Todo el mundo suele decir que nació en la mejor generación que podía existir nunca, pero realmente nadie da pruebas. Yo, particularmente, estoy convencida de ello.
Nací en esos años dorados, en los 90, cuando la moda era, como poco, peculiar. En aquellos tiempos, que parecen ya muy, muy lejanos, los ordenadores no estaban presentes en cada casa de España, ni mucho menos, y por supuesto, Tuenti, Facebook o Twitter no eran ni un pensamiento.
Es curioso, muchos no llegamos a los 20 años y aún así hemos vivido dos décadas, dos siglos y dos milenios distintos.
Crecimos en el seno de una literatura llena de seres fantásticos, de dragones, de magos y de semigigantes, que nos hicieron soñar con lechuzas el día de nuestro décimo primer cumpleaños; y por qué no decirlo, aún al recordar esas ilusiones seguimos sonriendo y tenemos en ellas un tema de conversación recurrente y siempre socorrido.
Crecimos en una ilusión que no era tangible y que comentábamos con nuestro compañeros de clase en esos recreos sagrados donde el partido contra la otra clase era lo más importante del día.
Crecimos al grito de una rubia en la tele: "Al mediodía, alegría". Conseguimos que no nos traumatizara y nos hicimos más fuertes.
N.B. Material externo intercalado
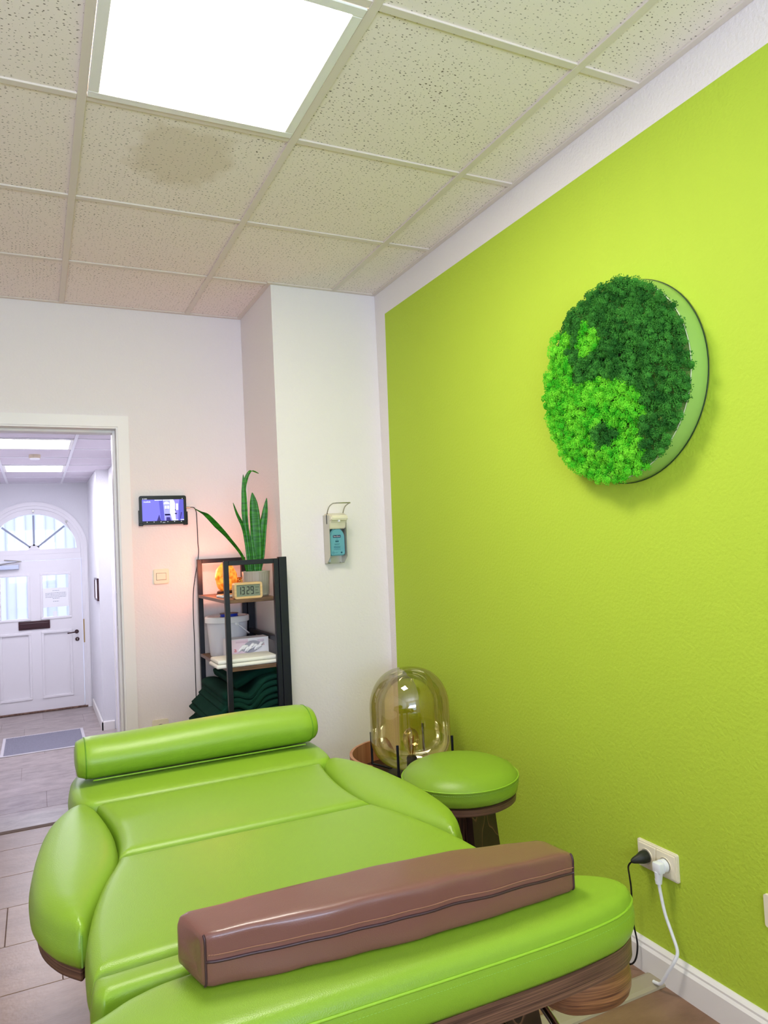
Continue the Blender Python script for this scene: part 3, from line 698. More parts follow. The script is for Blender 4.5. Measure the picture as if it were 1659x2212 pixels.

Crecimos con los nacimientos de grupos musicales que han sido la Banda Sonora de nuestra vida y cuyas canciones se han convertido en himnos.
Algunos vimos la luz del sol por primera vez el año en que España albergó los JJ.OO, cuando Sevilla tuvo su Expo y el año en el que se conmemoraba el quinto centenario del descubrimiento de América. Nacer en un año así te hace sentir orgulloso.
Posiblemente fuéramos la última generación normal, la última que no sigue a los ídolos adolescentes tan de moda ahora, como Justin Bieber o los Jonas Brothers.
Sólo por este último detalle, ya merece la pena formar parte de mi generación.